Information provided
▬▬▬
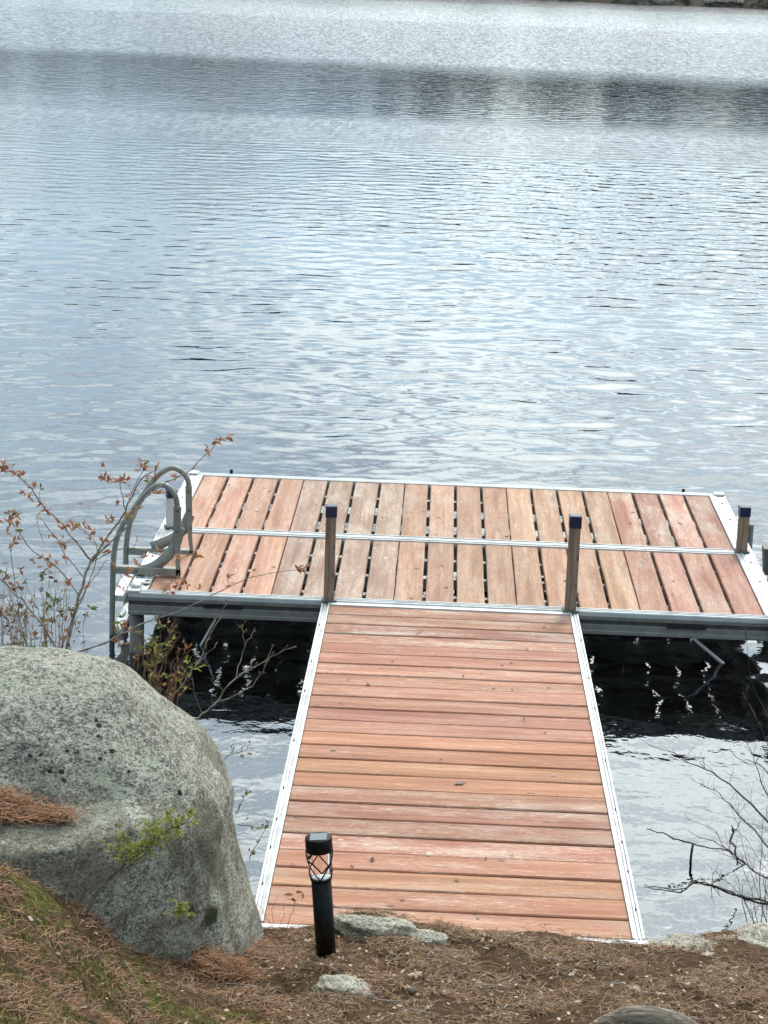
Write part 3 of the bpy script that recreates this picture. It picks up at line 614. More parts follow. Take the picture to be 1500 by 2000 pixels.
def bsurf(u, v):
    """first hit of the pixel's ray with the boulder"""
    d = np.array(ray(u, v)); c = np.array(CAM); q = P-c; t = q@d; dist = np.linalg.norm(q-np.outer(t, d), axis=1); k = np.where(dist < .02)[0]
    return Vector(P[k[np.argmin(t[k])]]) if len(k) else Vector(P[np.argmin(dist)])
spots(rb, [(bsurf(u, v), r/650.) for u, v, r in [(190,1395,3.5),(200,1405,5),(192,1425,3.5),(55,1462,4),(80,1459,4),(140,1455,3.5),(200,1470,4),(228,1457,5),(216,1462,3),(96,1493,3.5),(120,1497,5),(130,1512,5),(258,1494,3.5),(358,1545,5)]], (.012,.012,.011), .25)  # small black spots, flat colour only
spots(rb, [(bsurf(425,1788), .030), (bsurf(385,1786), .018)], (.05,.055,.02), .4)
boulder = npmesh('boulder', P, F, rb.m, True)
tag(boulder, 'huge rounded grey granite boulder with lichen left of the gangway', 'boulder')
# ------------------------------------------------------------------ smaller rocks and log
def grock(u, v, y, size, seed, lab, rot=0., dz=0., amp=.2):
    p = at(u, v, y); o = rock('rock', (p.x, y, p.z+dz), size, seed, ROCK2, 4, amp, rot, .15); tag(o, lab, 'rock', 'pale rocks set in the bank'); return o
grock(735, 1806, -3.66, (.125, .05, .06), 1.3, 'pale lichened rock just right of the path light against the gangway end', -.08, -.02)
grock(822, 1826, -3.68, (.085, .045, .045), 4.1, 'low pale rock continuing the row behind the path light, at the gangway end', -.25, -.02)
grock(668, 1938, -4.12, (.085, .06, .06), 2.2, 'small pale rock half buried in needles below the path light', 0, .0)
grock(1400, 1842, -3.60, (.20, .07, .06), 5.5, 'flat pale rock at the water edge right of the gangway end', -.05, -.03)
grock(1490, 1822, -3.50, (.09, .08, .07), 8.2, 'dark rough rock at the right edge under the bare bush', .3, -.03)
grock(40, 1822, -4.55, (.09, .08, .055), 9.2, 'rounded brown stone at the left edge on the needle slope', .3, -.03)
LG = MB()
lp = [at(u, v, -4.26+.0*u) for u, v in [(1120,2015),(1170,1990),(1215,1975),(1255,1970),(1290,1973),(1322,1985),(1345,1998)]]
lp = [Vector((p.x, p.y, p.z-.035)) for p in lp]; LG.tube(bez(lp, 5), [.012+.030*math.sin(min(1,(i+2)/16)*1.57) for i in range(31)], 14)
for i, v in enumerate(LG.v): LG.v[i] = tuple(Vector(v) + Vector((0,0,1))*mn.noise(Vector(v)*Vector((18,)*3).x)*.006)
tag(LG.build('driftwood_log', LOGM, None, True), 'grey weathered driftwood log lying on the needles at the bottom of the photo', 'log')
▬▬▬
Copy out the data above exactly, except the pictures.

Write part 3 of the bpy script that recreates this picture. It picks up at line 614. More parts follow. Take the picture to be 1500 by 2000 pixels.
def bsurf(u, v):
    """first hit of the pixel's ray with the boulder"""
    d = np.array(ray(u, v)); c = np.array(CAM); q = P-c; t = q@d; dist = np.linalg.norm(q-np.outer(t, d), axis=1); k = np.where(dist < .02)[0]
    return Vector(P[k[np.argmin(t[k])]]) if len(k) else Vector(P[np.argmin(dist)])
spots(rb, [(bsurf(u, v), r/650.) for u, v, r in [(190,1395,3.5),(200,1405,5),(192,1425,3.5),(55,1462,4),(80,1459,4),(140,1455,3.5),(200,1470,4),(228,1457,5),(216,1462,3),(96,1493,3.5),(120,1497,5),(130,1512,5),(258,1494,3.5),(358,1545,5)]], (.012,.012,.011), .25)  # small black spots, flat colour only
spots(rb, [(bsurf(425,1788), .030), (bsurf(385,1786), .018)], (.05,.055,.02), .4)
boulder = npmesh('boulder', P, F, rb.m, True)
tag(boulder, 'huge rounded grey granite boulder with lichen left of the gangway', 'boulder')
# ------------------------------------------------------------------ smaller rocks and log
def grock(u, v, y, size, seed, lab, rot=0., dz=0., amp=.2):
    p = at(u, v, y); o = rock('rock', (p.x, y, p.z+dz), size, seed, ROCK2, 4, amp, rot, .15); tag(o, lab, 'rock', 'pale rocks set in the bank'); return o
grock(735, 1806, -3.66, (.125, .05, .06), 1.3, 'pale lichened rock just right of the path light against the gangway end', -.08, -.02)
grock(822, 1826, -3.68, (.085, .045, .045), 4.1, 'low pale rock continuing the row behind the path light, at the gangway end', -.25, -.02)
grock(668, 1938, -4.12, (.085, .06, .06), 2.2, 'small pale rock half buried in needles below the path light', 0, .0)
grock(1400, 1842, -3.60, (.20, .07, .06), 5.5, 'flat pale rock at the water edge right of the gangway end', -.05, -.03)
grock(1490, 1822, -3.50, (.09, .08, .07), 8.2, 'dark rough rock at the right edge under the bare bush', .3, -.03)
grock(40, 1822, -4.55, (.09, .08, .055), 9.2, 'rounded brown stone at the left edge on the needle slope', .3, -.03)
LG = MB()
lp = [at(u, v, -4.26+.0*u) for u, v in [(1120,2015),(1170,1990),(1215,1975),(1255,1970),(1290,1973),(1322,1985),(1345,1998)]]
lp = [Vector((p.x, p.y, p.z-.035)) for p in lp]; LG.tube(bez(lp, 5), [.012+.030*math.sin(min(1,(i+2)/16)*1.57) for i in range(31)], 14)
for i, v in enumerate(LG.v): LG.v[i] = tuple(Vector(v) + Vector((0,0,1))*mn.noise(Vector(v)*Vector((18,)*3).x)*.006)
tag(LG.build('driftwood_log', LOGM, None, True), 'grey weathered driftwood log lying on the needles at the bottom of the photo', 'log')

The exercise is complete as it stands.